Sancho Tomás, Ana
(2017)
Integrated modelling of electrical energy systems for the study of residential demand response strategies.
PhD thesis, University of Nottingham.
Abstract
Building and urban energy simulation software aim to model the energy flows in buildings and urban communities in which most of them are located, providing tools that assist in the decision-making process to improve their initial and ongoing energy performance. To maintain their utility, they must continually develop in tandem with emerging technologies in the energy field. Demand Response (DR) strategies represent one such family of technology that has been identified as a key and affordable solution in the global transition towards clean energy generation and use, in particular at the residential scale.
This thesis contributes towards the development and application of a comprehensive building and urban energy simulation capability that parsimoniously represents occupants' energy using behaviours and responses to strategies to influence them. This platform intends to better unify the modelling of Demand Response strategies, by integrating the modelling of different energy systems through Multi Agent Simulation, considering stochastic processes taking place in electricity demand and supply. This is addressed by: (a) improving the fidelity of predictions of household electricity demand, using stochastic models, (b) demonstrating the potential of Demand Response strategies using Multi-Agent Simulation and machine learning techniques, (c) integrating a suitable model for the low voltage network to study and incorporate effects on the grid, (d) identifying how this platform should be extended to better represent human-to-device interactions; to test strategies designed to influence the scope and timing of occupants' energy using services.
Stochastic demand models provide the means to realistically simulate power demands, which are subject to naturally random human behaviour. In this work, the power demand arising from small household appliances is identified as a stochastic variable, for which different candidate modelling methods are explored. Variants of two types of stochastic models have been tested, based on discrete time and continuous time stochastic processes. The alternative candidate models are compared and validated using Household Electricity Survey data, which is also used to test strategies, informed by advanced cluster analysis techniques, to simplify the form of these models.
The recommended small appliance model is integrated with a Multi Agent Simulation (MAS) platform, which is in turn extended and deployed to test DR strategies, such as load shifting and electric storage operation. In the search for optimal load-shifting strategies, machine learning algorithms, Q-learning in particular, are utilised. The application of this new developed tool, No-MASS/DR, is demonstrated through the study of strategies to maximise the locally generated renewable energy of a single household and a small community of buildings connected to a Low Voltage network.
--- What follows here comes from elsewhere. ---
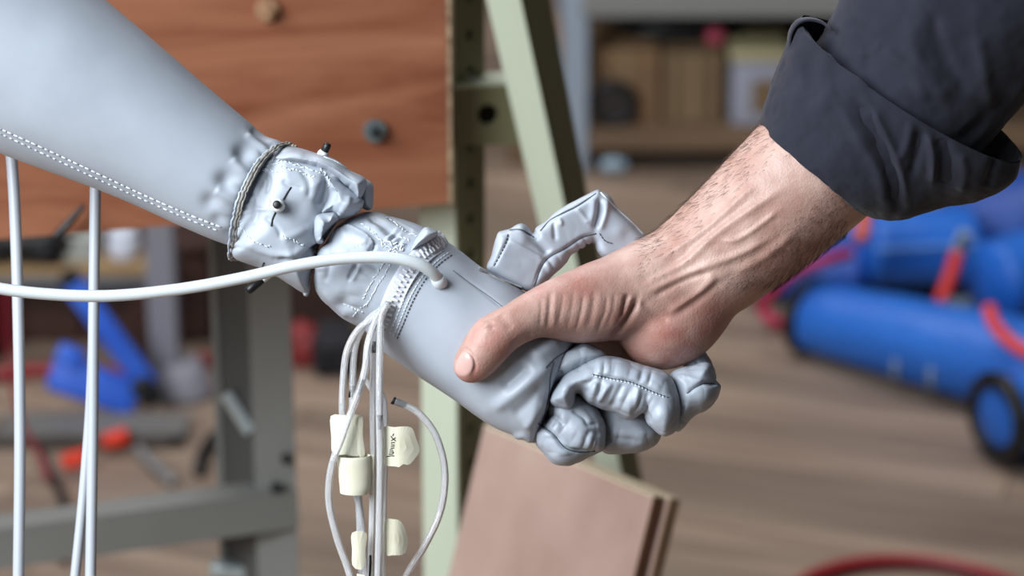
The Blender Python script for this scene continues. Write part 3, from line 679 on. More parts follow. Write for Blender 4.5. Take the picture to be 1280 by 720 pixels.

Finally, an explicit model of the Low Voltage (LV) network has been developed and coupled with the DR framework. The model solves for power-flow analysis of a general low-voltage distribution network, using an electrical circuit-based approach, implemented as a novel recursive algorithm, that can efficiently calculate the voltages at different nodes of a complex branched network.
The work accomplished in this thesis contributes to the understanding of residential electricity management, by developing better unified modelling of Demand Response strategies, that require integrated modelling of energy systems, with a particular focus on the study of maximising locally generated renewable energy.